After a very frustrating weekend, I am pretty confident I have the worst of the integration problems behind me. The Embedded Adventures board is a very nice board but did take the choice of SPI or I2C out of my hands. It was designed to be I2C only. Not a problem. The Arduino does I2C.
So I hooked up the break out board to my Arduino UNO and started to write some basic “Wire Library” code. How hard could this be? Well after the first day, I would say pretty hard. Turns out the AS3935 has some pretty stringent demands for reading and writing registers. Mostly, when turning around the bus, you must use a “Repeated Start” and not a more normal Stop and Start sequence. After I figured that out, I was able to realize that the Wire library does support that, but not in so many words. After Day one, I at least was getting some ACKs from the device address part of the bus transfer.
After day two, I was able to read and write most registers except register 0x00. This one kept giving me a NAK when I sent over the device address for the read after I had sent over the register address in the write part of the transaction. Much aggravation because sometimes it would work and other times not.
In the mean time, I have exchanged numerous emails with the Embedded Adventures people in the UK. They must never sleep and take days off over there because I was getting very fast turn arounds on the questions I was asking. The upshot is that they had issues as well with register 0x00. So with that in mind, I did a careful survey of the issue and discovered what must be an “undocumented feature”. Reading register 0x00 will always NAK you till such time as you read a different register. After that you can read and write any and all legal registers. I have sent out yet another email to the AMS people in Austria asking them about this issue and any other errata they might like to share.

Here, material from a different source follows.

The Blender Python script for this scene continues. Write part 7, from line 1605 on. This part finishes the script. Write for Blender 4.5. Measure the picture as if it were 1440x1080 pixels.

At the end of day three with the low level communication finished, I was able to get the unit to self calibrate and to sit in listen mode. Further more, I was able to get it to respond with “disturber (not lightning)” reports when I generated sparks in the area. Without the awfully expensive lightning simulator from AMS, I will now have to sit around and wait for a storm. That might be many months from now.
But now with this off my plate (its been a running project for more than two years) I can get back to the AVC. Just so happens that I got two thermo electric coolers in the mail over the weekend just waiting to try to temperature stabilize the IMU and to characterize it for hard and soft magnetic properties.